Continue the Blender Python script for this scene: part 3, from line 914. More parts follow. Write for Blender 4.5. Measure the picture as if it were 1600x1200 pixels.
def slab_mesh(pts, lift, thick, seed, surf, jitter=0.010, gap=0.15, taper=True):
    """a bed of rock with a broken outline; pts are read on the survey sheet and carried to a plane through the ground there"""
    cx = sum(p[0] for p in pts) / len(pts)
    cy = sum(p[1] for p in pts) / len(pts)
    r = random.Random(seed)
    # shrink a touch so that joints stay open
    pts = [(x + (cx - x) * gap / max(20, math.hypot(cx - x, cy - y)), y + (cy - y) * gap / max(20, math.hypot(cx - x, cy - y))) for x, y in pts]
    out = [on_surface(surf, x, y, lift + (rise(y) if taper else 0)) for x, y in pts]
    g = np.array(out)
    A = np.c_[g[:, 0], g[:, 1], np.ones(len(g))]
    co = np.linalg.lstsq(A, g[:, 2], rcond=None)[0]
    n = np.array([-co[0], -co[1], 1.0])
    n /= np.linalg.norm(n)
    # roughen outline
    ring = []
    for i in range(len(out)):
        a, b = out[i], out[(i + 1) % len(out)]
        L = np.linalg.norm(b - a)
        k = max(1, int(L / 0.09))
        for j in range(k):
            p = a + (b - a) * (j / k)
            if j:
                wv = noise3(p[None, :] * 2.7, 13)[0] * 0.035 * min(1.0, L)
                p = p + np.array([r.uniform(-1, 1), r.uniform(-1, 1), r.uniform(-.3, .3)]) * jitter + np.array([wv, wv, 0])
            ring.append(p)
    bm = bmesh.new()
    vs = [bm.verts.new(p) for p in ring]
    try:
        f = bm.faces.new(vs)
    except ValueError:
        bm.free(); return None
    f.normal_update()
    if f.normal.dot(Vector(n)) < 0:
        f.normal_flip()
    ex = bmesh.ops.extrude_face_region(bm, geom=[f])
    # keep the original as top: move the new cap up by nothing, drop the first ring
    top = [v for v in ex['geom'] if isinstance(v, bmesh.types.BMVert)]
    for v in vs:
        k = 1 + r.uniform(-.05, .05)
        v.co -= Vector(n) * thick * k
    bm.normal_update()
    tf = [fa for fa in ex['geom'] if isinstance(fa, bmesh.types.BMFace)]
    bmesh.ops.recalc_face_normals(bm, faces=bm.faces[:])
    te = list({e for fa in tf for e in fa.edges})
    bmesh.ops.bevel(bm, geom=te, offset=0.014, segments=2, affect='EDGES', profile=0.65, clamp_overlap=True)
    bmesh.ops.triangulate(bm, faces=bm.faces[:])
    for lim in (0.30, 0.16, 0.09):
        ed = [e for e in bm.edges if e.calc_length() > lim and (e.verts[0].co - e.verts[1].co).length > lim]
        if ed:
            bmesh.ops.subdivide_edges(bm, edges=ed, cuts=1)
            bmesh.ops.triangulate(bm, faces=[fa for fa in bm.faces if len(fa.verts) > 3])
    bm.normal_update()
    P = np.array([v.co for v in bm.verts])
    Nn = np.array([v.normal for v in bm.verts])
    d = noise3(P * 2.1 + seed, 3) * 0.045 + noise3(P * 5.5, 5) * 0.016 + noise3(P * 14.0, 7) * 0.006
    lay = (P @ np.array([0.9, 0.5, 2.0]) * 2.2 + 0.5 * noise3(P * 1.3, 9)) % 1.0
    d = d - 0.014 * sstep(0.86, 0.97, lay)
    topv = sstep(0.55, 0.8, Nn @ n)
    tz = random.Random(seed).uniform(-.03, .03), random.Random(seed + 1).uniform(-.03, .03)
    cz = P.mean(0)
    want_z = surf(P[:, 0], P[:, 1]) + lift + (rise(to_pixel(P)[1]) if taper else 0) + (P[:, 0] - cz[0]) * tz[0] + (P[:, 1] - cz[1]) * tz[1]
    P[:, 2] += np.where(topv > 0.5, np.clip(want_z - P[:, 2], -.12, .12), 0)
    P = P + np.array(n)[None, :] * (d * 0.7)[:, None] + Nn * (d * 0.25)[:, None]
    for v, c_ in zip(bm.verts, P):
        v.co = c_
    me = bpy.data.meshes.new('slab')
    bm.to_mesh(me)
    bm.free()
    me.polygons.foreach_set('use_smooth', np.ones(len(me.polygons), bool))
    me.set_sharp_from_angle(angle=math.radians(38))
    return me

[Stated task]
Quote the entire listing above exactly.

[The solution]
Continue the Blender Python script for this scene: part 3, from line 914. More parts follow. Write for Blender 4.5. Measure the picture as if it were 1600x1200 pixels.
def slab_mesh(pts, lift, thick, seed, surf, jitter=0.010, gap=0.15, taper=True):
    """a bed of rock with a broken outline; pts are read on the survey sheet and carried to a plane through the ground there"""
    cx = sum(p[0] for p in pts) / len(pts)
    cy = sum(p[1] for p in pts) / len(pts)
    r = random.Random(seed)
    # shrink a touch so that joints stay open
    pts = [(x + (cx - x) * gap / max(20, math.hypot(cx - x, cy - y)), y + (cy - y) * gap / max(20, math.hypot(cx - x, cy - y))) for x, y in pts]
    out = [on_surface(surf, x, y, lift + (rise(y) if taper else 0)) for x, y in pts]
    g = np.array(out)
    A = np.c_[g[:, 0], g[:, 1], np.ones(len(g))]
    co = np.linalg.lstsq(A, g[:, 2], rcond=None)[0]
    n = np.array([-co[0], -co[1], 1.0])
    n /= np.linalg.norm(n)
    # roughen outline
    ring = []
    for i in range(len(out)):
        a, b = out[i], out[(i + 1) % len(out)]
        L = np.linalg.norm(b - a)
        k = max(1, int(L / 0.09))
        for j in range(k):
            p = a + (b - a) * (j / k)
            if j:
                wv = noise3(p[None, :] * 2.7, 13)[0] * 0.035 * min(1.0, L)
                p = p + np.array([r.uniform(-1, 1), r.uniform(-1, 1), r.uniform(-.3, .3)]) * jitter + np.array([wv, wv, 0])
            ring.append(p)
    bm = bmesh.new()
    vs = [bm.verts.new(p) for p in ring]
    try:
        f = bm.faces.new(vs)
    except ValueError:
        bm.free(); return None
    f.normal_update()
    if f.normal.dot(Vector(n)) < 0:
        f.normal_flip()
    ex = bmesh.ops.extrude_face_region(bm, geom=[f])
    # keep the original as top: move the new cap up by nothing, drop the first ring
    top = [v for v in ex['geom'] if isinstance(v, bmesh.types.BMVert)]
    for v in vs:
        k = 1 + r.uniform(-.05, .05)
        v.co -= Vector(n) * thick * k
    bm.normal_update()
    tf = [fa for fa in ex['geom'] if isinstance(fa, bmesh.types.BMFace)]
    bmesh.ops.recalc_face_normals(bm, faces=bm.faces[:])
    te = list({e for fa in tf for e in fa.edges})
    bmesh.ops.bevel(bm, geom=te, offset=0.014, segments=2, affect='EDGES', profile=0.65, clamp_overlap=True)
    bmesh.ops.triangulate(bm, faces=bm.faces[:])
    for lim in (0.30, 0.16, 0.09):
        ed = [e for e in bm.edges if e.calc_length() > lim and (e.verts[0].co - e.verts[1].co).length > lim]
        if ed:
            bmesh.ops.subdivide_edges(bm, edges=ed, cuts=1)
            bmesh.ops.triangulate(bm, faces=[fa for fa in bm.faces if len(fa.verts) > 3])
    bm.normal_update()
    P = np.array([v.co for v in bm.verts])
    Nn = np.array([v.normal for v in bm.verts])
    d = noise3(P * 2.1 + seed, 3) * 0.045 + noise3(P * 5.5, 5) * 0.016 + noise3(P * 14.0, 7) * 0.006
    lay = (P @ np.array([0.9, 0.5, 2.0]) * 2.2 + 0.5 * noise3(P * 1.3, 9)) % 1.0
    d = d - 0.014 * sstep(0.86, 0.97, lay)
    topv = sstep(0.55, 0.8, Nn @ n)
    tz = random.Random(seed).uniform(-.03, .03), random.Random(seed + 1).uniform(-.03, .03)
    cz = P.mean(0)
    want_z = surf(P[:, 0], P[:, 1]) + lift + (rise(to_pixel(P)[1]) if taper else 0) + (P[:, 0] - cz[0]) * tz[0] + (P[:, 1] - cz[1]) * tz[1]
    P[:, 2] += np.where(topv > 0.5, np.clip(want_z - P[:, 2], -.12, .12), 0)
    P = P + np.array(n)[None, :] * (d * 0.7)[:, None] + Nn * (d * 0.25)[:, None]
    for v, c_ in zip(bm.verts, P):
        v.co = c_
    me = bpy.data.meshes.new('slab')
    bm.to_mesh(me)
    bm.free()
    me.polygons.foreach_set('use_smooth', np.ones(len(me.polygons), bool))
    me.set_sharp_from_angle(angle=math.radians(38))
    return me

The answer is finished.